After she died (I was 25) I wrote a play. I was going to co-direct it with a female friend of mine, but I got shy and decided it would seem too much to be acting, writing, directing, AND producing it. So I gave her the directing credit. She did NOT direct the piece alone, mind you. The entire concept was mine. About six months after we closed I discovered she had taken the concept and got a grant to do her version of the piece. This just crushed me. A friend, a female friend at that, had taken advantage of me in a deep and painful way. It turned me away from directing and writing for a while.
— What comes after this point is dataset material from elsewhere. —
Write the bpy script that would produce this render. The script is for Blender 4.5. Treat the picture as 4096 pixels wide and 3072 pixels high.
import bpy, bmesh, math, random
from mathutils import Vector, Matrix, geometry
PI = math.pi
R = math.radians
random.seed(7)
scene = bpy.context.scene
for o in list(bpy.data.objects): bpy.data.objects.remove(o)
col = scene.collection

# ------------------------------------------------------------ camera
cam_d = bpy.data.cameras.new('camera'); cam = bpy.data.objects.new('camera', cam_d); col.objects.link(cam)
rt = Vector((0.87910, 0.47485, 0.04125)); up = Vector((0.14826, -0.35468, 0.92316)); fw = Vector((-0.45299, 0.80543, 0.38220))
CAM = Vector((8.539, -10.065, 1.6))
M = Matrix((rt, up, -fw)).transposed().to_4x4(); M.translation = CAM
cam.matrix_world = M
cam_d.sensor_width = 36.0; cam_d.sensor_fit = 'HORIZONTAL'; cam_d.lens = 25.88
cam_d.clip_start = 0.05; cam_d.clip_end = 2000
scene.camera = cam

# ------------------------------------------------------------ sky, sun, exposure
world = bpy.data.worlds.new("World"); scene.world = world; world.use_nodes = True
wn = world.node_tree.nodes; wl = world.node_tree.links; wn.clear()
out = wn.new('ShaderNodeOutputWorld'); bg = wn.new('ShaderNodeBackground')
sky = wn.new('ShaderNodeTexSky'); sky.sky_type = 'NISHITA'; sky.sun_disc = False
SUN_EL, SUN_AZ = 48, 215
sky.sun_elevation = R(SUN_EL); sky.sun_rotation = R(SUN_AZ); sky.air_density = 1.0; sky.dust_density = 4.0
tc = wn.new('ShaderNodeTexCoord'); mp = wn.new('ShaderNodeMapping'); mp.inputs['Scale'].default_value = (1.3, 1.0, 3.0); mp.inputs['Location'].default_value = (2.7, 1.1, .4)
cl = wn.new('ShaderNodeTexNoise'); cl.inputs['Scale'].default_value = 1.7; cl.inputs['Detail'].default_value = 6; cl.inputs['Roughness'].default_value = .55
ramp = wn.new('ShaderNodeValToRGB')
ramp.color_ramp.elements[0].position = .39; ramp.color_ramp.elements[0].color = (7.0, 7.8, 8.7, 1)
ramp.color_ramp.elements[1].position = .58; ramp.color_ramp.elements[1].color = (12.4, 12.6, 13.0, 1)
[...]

A long while.

Almost 20 years later, the man who became my husband and some friends started pushing me to direct a short film I had written. The script was something that just tickled me. I wasn’t working as much as an actor and I love to make myself laugh. When I got this idea, it felt so right. So I did it. I produced and directed what was to become Flip Fantasia. I remember distinctly sitting at a cafe in SOHO after a days shoot in the streets and saying to my husband, “THIS is what I was meant to do. THIS is where my talents lie. I love this more than any other kind of work I have ever done.”

On the plane ride home, to Los Angeles, I immediately started writing another script. I drew it, actually, in storyboards. It was a short film with almost no dialogue about a man who falls in love with a balloon. We shot it three months later, back in NYC. I was thrilled and on a roll.

When I finished editing “Flip” I was told “THIS is a festival film. They are going to LOVE it!” My hopes were high. The reality was, the festivals didn’t love it. It was too long, too weird, too surreal. The one festival it played at, Macon, had the audiences roaring with laughter. THEY got it. I couldn’t figure it out. What was going on?